Du Dimanche 14 Février au Samedi 27 Mars 1999


Simone Decker réalise des installations qui intègrent volontiers le lieu dans lequel elles s’insèrent comme matériau à part entière de l’œuvre. Est-ce à dire pour autant que son travail relève d’une pratique de l’installation in situ interrogeant sans concession la fonction politique de l’insertion de l’art dans l’espace public ? La démarche de Simone Decker relève d’une approche à la fois plus formelle, plus intimiste et plus empirique de l’espace. L’artiste dont les matériaux de prédilection (scotch, chewing-gum, sacs en plastiques notamment) ont ceci en commun qu’ils constituent davantage des surfaces que des volumes compacts qualifie volontiers son mode d’intervention de pictural. La couleur, la surface et le trait sont rejoués hors du champ du tableau. En modifiant la déambulation, ses installations ramènent l’espace à l’échelle du corps humain – celui de l’artiste comme celui du visiteur. Le chewing-gum ou la colle des scotchs susceptibles de piéger le visteur introduisent un rapport tactile épidermique voire intime avec le corps et confèrent aux espaces ainsi aménagés une dimension organique. Pour finir, la simplicité des réalisations – trivialité des matériaux utilisés et exécution laborieuse fondée sur un geste répétitif – confère à l’oeuvre une dimension artisanale – qui n’est pas sans rappeler la démarche de certains artistes français du groupe Support(s) Surface(s). Il en résulte une pratique modeste ravalant l’art au rang de fabrication et une démarche valorisant le temps même de cette fabrication. Le travail de Simone Decker apparaît ainsi comme une double stratégie d’occupation du temps et de l’espace.

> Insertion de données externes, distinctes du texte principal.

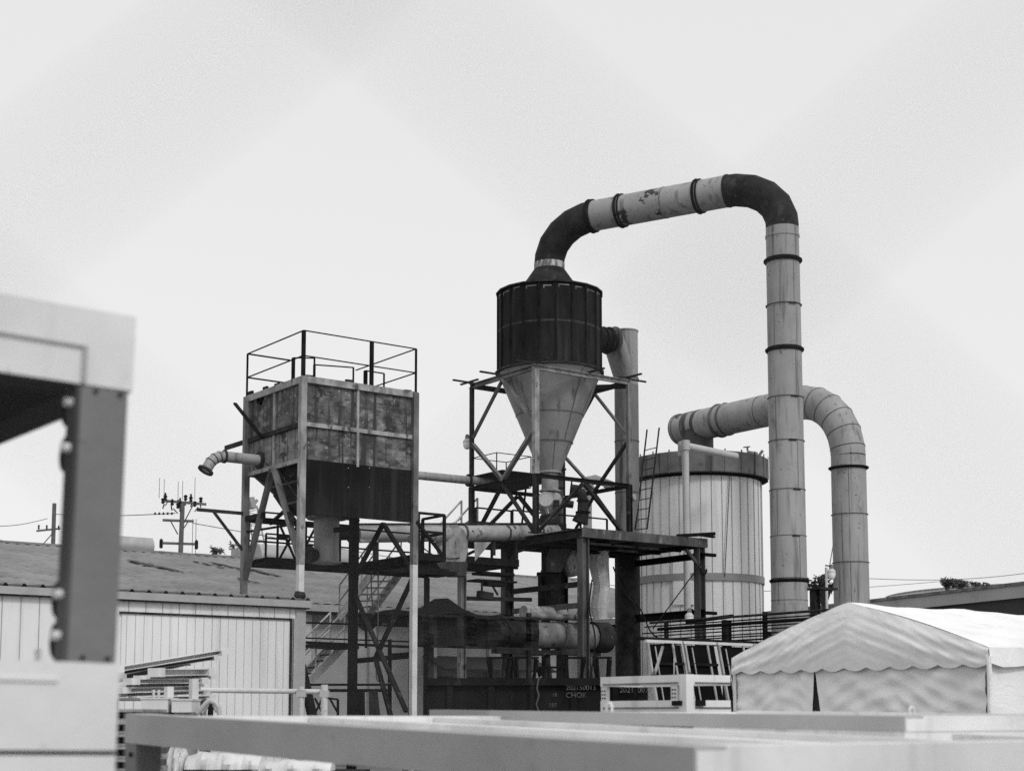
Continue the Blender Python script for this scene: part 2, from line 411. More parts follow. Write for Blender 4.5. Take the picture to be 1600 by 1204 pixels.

Avec en tout et pour tout 50 000 m de ruban adhésif multicolore large de 15 à 19 cm, Simone Decker réalise une sorte de labyrinthe informe. Sur le mode de la peinture moderniste all over, elle s’emploie à saturer non pas la surface mais l’espace de la Synagogue. L’intervention se veut légère. Il ne s’agit nullement d’alourdir mais, au contraire, d’alléger l’espace, de brouiller tout repère et toute perception hiérarchisée. Le haut de la Synagogue traditionnellement réservé aux femmes, le bas, aux hommes, et le fond, à l’espace liturgique, se confondent en un continuum indistinct et brouillent la perception de l’espace à la manière dont les réseaux de coulure de Pollock ou les surfaces aux limites incertaines de Rothko gênent une perception nette de la surface de la toile. En 1992, Langweilekerne (Noyau de l’ennui) un noyau de bois patiemment recouverts par un réseau de fils multicolores (l’un des rares objets réalisés par l’artiste) constituait comme une anticipation du travail mené avec White Noise. L’œuvre résultait du même principe de saturation par la couleur au moyen d’un geste minimal et répétitif. La petite dimension de l’objet rendait davantage patent le caractère solitaire de l’activité, traduisant éventuellement un sentiment de frustration vis-à-vis du vide qui s’imposait néanmoins autour de l’objet tandis que la peinture apparaissait comme refoulée sur elle-même.